On this particular day, I failed to even consider all the circumstances of the case against my five year-old son. I heard two sentences of evidence and threw the book at him. Suddenly, my wife turned into his defense attorney. I tried to remind her that it was a violation of courtroom protocol to play the role of both prosecutor and defender. But my lack of judicial use of parental powers had dismissed his case and put me on trial for abuse of power.
~ It’s Not Fair ~
Naturally, none of this was fair. It was unfair that I would have to be placed in this position right when I came home. It was unfair for my wife to deal with the issue for hours on end alone. And it was unfair for my son to be dealt with so harshly.
Over the years, I have developed a strategy to avoid chaos in the first 30 minutes when I arrive at home. Here are a few things fathers and husbands can do to avoid fire fighting the minute they walk through the door at the end of the day:
Take a break. Back in the days when I was on a time clock, I use to take regular breaks. Those days are long past but I still try to find five minutes to call my wife an hour or so before coming home. These short conversations can serve several purposes and they will provide a preview for what lies ahead. This lowers the prospect of a sneak attack right when you walk through the door.
Turn off the radio. Sometimes the only peace of the day comes on the ride home when you are driving through a dead zone for the cell phone. While the car is a great escape from both work and home, discipline yourself enough to allow ten minutes of “psyche” time before you walk through the door. As the old saying goes, 90 per cent of the game is half mental.

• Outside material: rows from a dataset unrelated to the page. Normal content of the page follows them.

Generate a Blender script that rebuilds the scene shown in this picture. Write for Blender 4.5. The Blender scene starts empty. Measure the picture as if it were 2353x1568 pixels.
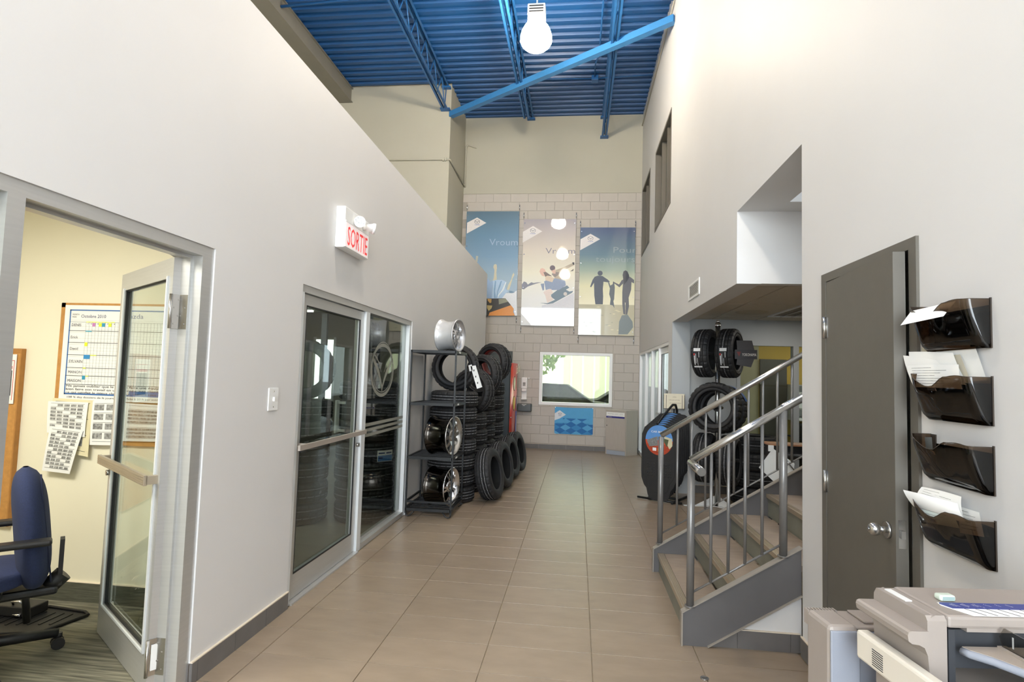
import bpy, bmesh, math, random
from mathutils import Vector, Matrix
from math import sin, cos, pi, radians as R
random.seed(7)
SC = bpy.context.scene
COL = SC.collection
# ------------------------------------------------------------------ camera
F, YAW, PIT, ROL, H = 1310.37, -0.11617, 0.062181, 0.02981, 1.56
_f = Vector((sin(YAW)*cos(PIT), cos(YAW)*cos(PIT), sin(PIT)))
_r = Vector((cos(YAW), -sin(YAW), 0)); _u = _r.cross(_f)
CR = cos(ROL)*_r + sin(ROL)*_u; CU = -sin(ROL)*_r + cos(ROL)*_u; CF = _f
cd = bpy.data.cameras.new('camera'); cam = bpy.data.objects.new('camera', cd); COL.objects.link(cam)
cd.sensor_width = 36; cd.sensor_fit = 'HORIZONTAL'; cd.lens = F*36/2353; cd.clip_start = .05; cd.clip_end = 200
cam.matrix_world = Matrix(((CR.x, CU.x, -CF.x, 0), (CR.y, CU.y, -CF.y, 0), (CR.z, CU.z, -CF.z, H), (0, 0, 0, 1)))
SC.camera = cam
def at(u, v, x=None, y=None, z=None):
    """point of a wall, floor or table plane that was measured in the photograph (2353 x 1568)"""
    d = CR*((u-1176.5)/F) - CU*((v-784)/F) + CF
    t = x/d.x if x is not None else (y/d.y if y is not None else (z-H)/d.z)
    return Vector((0, 0, H)) + d*t
# ------------------------------------------------------------------ world, exposure, lights
wd = bpy.data.worlds.new('sky'); SC.world = wd; wd.use_nodes = True
bg = wd.node_tree.nodes['Background']; bg.inputs[0].default_value = (.80, .90, 1, 1); bg.inputs[1].default_value = 4.2
SC.view_settings.view_transform = 'Standard'; SC.view_settings.look = 'None'
SC.view_settings.exposure = 0.2; SC.view_settings.gamma = 1.0; SC.view_settings.use_curve_mapping = False
SC.cycles.max_bounces = 9; SC.cycles.transparent_max_bounces = 16
SC.cycles.caustics_reflective = False; SC.cycles.caustics_refractive = False
SC.cycles.sample_clamp_indirect = 6; SC.cycles.use_denoising = True
LAMP = 135.0      # strength of the big ceiling lamps
def area(name, loc, rot, sx, sy, power=0, col=(1, 1, 1), portal=False, spread=None):
    l = bpy.data.lights.new(name, 'AREA'); l.shape = 'RECTANGLE'; l.size = sx; l.size_y = sy; l.energy = power; l.color = col
    if portal: l.cycles.is_portal = True
    if spread: l.spread = spread
    o = bpy.data.objects.new(name, l); o.location = loc; o.rotation_euler = rot; COL.objects.link(o); return o
area('daylight_showroom', (-1.65, -5.15, 2.9), (R(90), 0, 0), 5.7, 4.8, portal=True)
area('daylight_entrance', (1.52, 10.6, 1.07), (R(90), 0, R(90)), 4, 2.1, portal=True)
area('showroom_daylight', (-1.65, -5.05, 2.9), (R(90), 0, 0), 5.6, 4.7, power=900, col=(.87, .95, 1))
area('office_ceiling_light', (-3.2, 1.6, 2.7), (0, 0, 0), 1.2, .6, power=72, col=(1, .97, .88))
area('alcove_troffer_light', (2.8, 7.35, 2.44), (0, 0, 0), .55, 1.1, power=9, col=(1, .95, .85))
area('stairwell_light', (2.9, 4.2, 3.95), (0, 0, 0), 1.0, .6, power=24, col=(.84, .93, 1))
area('sales_office_light', (3.6, 9.7, 2.4), (0, 0, 0), 1.0, .6, power=6, col=(1, .92, .72))
area('storage_deep_fill', (-4.4, 8.6, 2.58), (0, 0, 0), 1.6, .5, power=22, col=(.95, 1, .92))  # added fill that lightens the storage background, no fixture of its own
area('tyre_room_fill', (-3.0, 4.9, 2.7), (0, 0, 0), 1.6, .5, power=28, col=(.95, 1, .92))  # added fill over the stacks so the dark tyres show
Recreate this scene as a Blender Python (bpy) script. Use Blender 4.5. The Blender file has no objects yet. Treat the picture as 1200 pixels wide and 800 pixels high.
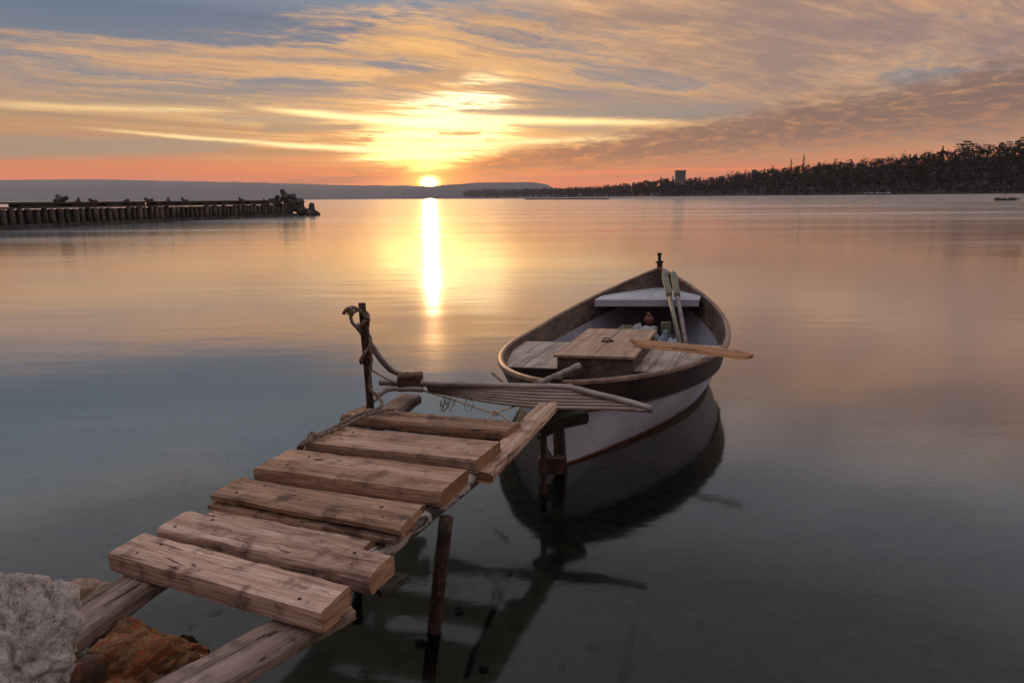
import bpy, bmesh, math, random
from mathutils import Vector, Matrix, noise
from math import radians as R, sin, cos, pi, exp

sc = bpy.context.scene
COL = sc.collection
random.seed(7)

# ------------------------------------------------------------------ camera
F, H, PITCH, ROLL = 800.0, 1.8, math.atan(168 / 800), R(0.4)
cam = bpy.data.cameras.new('camera')
cam.sensor_width = 36; cam.lens = 24; cam.clip_start = 0.05; cam.clip_end = 60000
camo = bpy.data.objects.new('camera', cam); COL.objects.link(camo)
camo.matrix_world = Matrix.Translation((0, 0, H)) @ Matrix.Rotation(pi / 2 - PITCH, 4, 'X') @ Matrix.Rotation(-ROLL, 4, 'Z')
sc.camera = camo
sc.view_settings.view_transform = 'Standard'; sc.view_settings.look = 'None'
sc.view_settings.exposure = 0.14; sc.view_settings.gamma = 1.0
sc.cycles.max_bounces = 8; sc.cycles.transparent_max_bounces = 16; sc.cycles.volume_bounces = 0
sc.cycles.sample_clamp_indirect = 6.0
sc.cycles.use_denoising = True

def ray(px, py):
    X, V = px - 600, 400 - py
    x = (X * cos(ROLL) + V * sin(ROLL)) / F; v = (-X * sin(ROLL) + V * cos(ROLL)) / F
    return Vector((x, cos(PITCH) + v * sin(PITCH), -sin(PITCH) + v * cos(PITCH)))
def at(px, py, z=None, Y=None):
    """point of the place that a survey line at (px, py) reaches on the level z or at the distance Y"""
    d = ray(px, py)
    t = (z - H) / d.z if z is not None else Y / d.y
    return Vector((d.x * t, d.y * t, H + d.z * t))
def ae(px, py):
    d = ray(px, py).normalized()
    return math.degrees(math.atan2(d.x, d.y)), math.degrees(math.asin(d.z))

def lin(c):
    return tuple(((v / 255) / 12.92 if v / 255 <= 0.04045 else ((v / 255 + 0.055) / 1.055) ** 2.4) for v in c)

SUN_A, SUN_E = ae(503, 212)
SUN_E = 1.7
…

Don’t be predictable. “Dad is going to kill me,” my kids often predict to each other. And that is because they know your reactions in the heat of battle. But you’ve got time to diffuse things on the way home by doing what is advised above. Follow through on that preparation by reacting with a conscious strategy of using the light touch. Not only will it help reduce the tension your spouse is under it will soften the hearts of the kids you have to address.
Nobody ever goes to school to be a parent. But the answers are always more of a question of self-discipline rather than the mere force of will. Ultimately, there is no Supreme Court to overturn our extreme decisions made in haste.